• DATA SHOWN:
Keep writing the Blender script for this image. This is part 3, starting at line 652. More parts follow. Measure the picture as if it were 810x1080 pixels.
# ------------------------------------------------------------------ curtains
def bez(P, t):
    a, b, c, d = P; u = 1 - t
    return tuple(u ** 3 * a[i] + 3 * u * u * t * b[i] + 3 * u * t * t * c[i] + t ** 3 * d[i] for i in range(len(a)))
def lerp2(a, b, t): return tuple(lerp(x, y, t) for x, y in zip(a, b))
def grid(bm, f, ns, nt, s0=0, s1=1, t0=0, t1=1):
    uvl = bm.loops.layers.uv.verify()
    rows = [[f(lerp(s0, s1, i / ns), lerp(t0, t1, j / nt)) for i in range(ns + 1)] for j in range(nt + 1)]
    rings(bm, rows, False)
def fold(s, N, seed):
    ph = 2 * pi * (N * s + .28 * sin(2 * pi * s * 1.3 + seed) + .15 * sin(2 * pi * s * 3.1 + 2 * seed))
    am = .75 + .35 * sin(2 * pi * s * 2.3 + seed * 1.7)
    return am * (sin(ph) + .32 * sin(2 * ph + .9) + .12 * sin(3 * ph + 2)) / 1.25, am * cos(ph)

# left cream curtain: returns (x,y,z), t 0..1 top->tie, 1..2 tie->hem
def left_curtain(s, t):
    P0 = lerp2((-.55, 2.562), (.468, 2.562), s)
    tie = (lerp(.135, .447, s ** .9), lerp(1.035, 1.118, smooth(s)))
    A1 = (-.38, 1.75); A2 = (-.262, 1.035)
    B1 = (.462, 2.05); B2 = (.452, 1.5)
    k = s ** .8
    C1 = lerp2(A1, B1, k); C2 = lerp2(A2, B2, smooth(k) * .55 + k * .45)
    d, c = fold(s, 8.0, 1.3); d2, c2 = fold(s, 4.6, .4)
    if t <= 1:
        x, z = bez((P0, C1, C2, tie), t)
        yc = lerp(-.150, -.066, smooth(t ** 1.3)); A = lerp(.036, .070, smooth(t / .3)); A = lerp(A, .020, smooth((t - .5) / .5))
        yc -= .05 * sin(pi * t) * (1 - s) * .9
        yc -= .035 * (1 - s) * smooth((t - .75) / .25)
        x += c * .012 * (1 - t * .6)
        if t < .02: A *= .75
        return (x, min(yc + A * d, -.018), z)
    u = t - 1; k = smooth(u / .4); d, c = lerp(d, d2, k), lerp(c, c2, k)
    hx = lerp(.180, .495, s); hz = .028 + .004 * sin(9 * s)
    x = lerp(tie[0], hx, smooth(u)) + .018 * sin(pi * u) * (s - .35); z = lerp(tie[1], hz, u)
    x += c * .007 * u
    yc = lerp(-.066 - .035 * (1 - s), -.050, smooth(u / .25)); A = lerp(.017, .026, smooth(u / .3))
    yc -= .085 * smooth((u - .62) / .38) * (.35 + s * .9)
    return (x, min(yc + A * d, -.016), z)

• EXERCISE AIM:
Reproduce the listing above word for word.

• TASK RESPONSE:
Keep writing the Blender script for this image. This is part 3, starting at line 652. More parts follow. Measure the picture as if it were 810x1080 pixels.
# ------------------------------------------------------------------ curtains
def bez(P, t):
    a, b, c, d = P; u = 1 - t
    return tuple(u ** 3 * a[i] + 3 * u * u * t * b[i] + 3 * u * t * t * c[i] + t ** 3 * d[i] for i in range(len(a)))
def lerp2(a, b, t): return tuple(lerp(x, y, t) for x, y in zip(a, b))
def grid(bm, f, ns, nt, s0=0, s1=1, t0=0, t1=1):
    uvl = bm.loops.layers.uv.verify()
    rows = [[f(lerp(s0, s1, i / ns), lerp(t0, t1, j / nt)) for i in range(ns + 1)] for j in range(nt + 1)]
    rings(bm, rows, False)
def fold(s, N, seed):
    ph = 2 * pi * (N * s + .28 * sin(2 * pi * s * 1.3 + seed) + .15 * sin(2 * pi * s * 3.1 + 2 * seed))
    am = .75 + .35 * sin(2 * pi * s * 2.3 + seed * 1.7)
    return am * (sin(ph) + .32 * sin(2 * ph + .9) + .12 * sin(3 * ph + 2)) / 1.25, am * cos(ph)

# left cream curtain: returns (x,y,z), t 0..1 top->tie, 1..2 tie->hem
def left_curtain(s, t):
    P0 = lerp2((-.55, 2.562), (.468, 2.562), s)
    tie = (lerp(.135, .447, s ** .9), lerp(1.035, 1.118, smooth(s)))
    A1 = (-.38, 1.75); A2 = (-.262, 1.035)
    B1 = (.462, 2.05); B2 = (.452, 1.5)
    k = s ** .8
    C1 = lerp2(A1, B1, k); C2 = lerp2(A2, B2, smooth(k) * .55 + k * .45)
    d, c = fold(s, 8.0, 1.3); d2, c2 = fold(s, 4.6, .4)
    if t <= 1:
        x, z = bez((P0, C1, C2, tie), t)
        yc = lerp(-.150, -.066, smooth(t ** 1.3)); A = lerp(.036, .070, smooth(t / .3)); A = lerp(A, .020, smooth((t - .5) / .5))
        yc -= .05 * sin(pi * t) * (1 - s) * .9
        yc -= .035 * (1 - s) * smooth((t - .75) / .25)
        x += c * .012 * (1 - t * .6)
        if t < .02: A *= .75
        return (x, min(yc + A * d, -.018), z)
    u = t - 1; k = smooth(u / .4); d, c = lerp(d, d2, k), lerp(c, c2, k)
    hx = lerp(.180, .495, s); hz = .028 + .004 * sin(9 * s)
    x = lerp(tie[0], hx, smooth(u)) + .018 * sin(pi * u) * (s - .35); z = lerp(tie[1], hz, u)
    x += c * .007 * u
    yc = lerp(-.066 - .035 * (1 - s), -.050, smooth(u / .25)); A = lerp(.017, .026, smooth(u / .3))
    yc -= .085 * smooth((u - .62) / .38) * (.35 + s * .9)
    return (x, min(yc + A * d, -.016), z)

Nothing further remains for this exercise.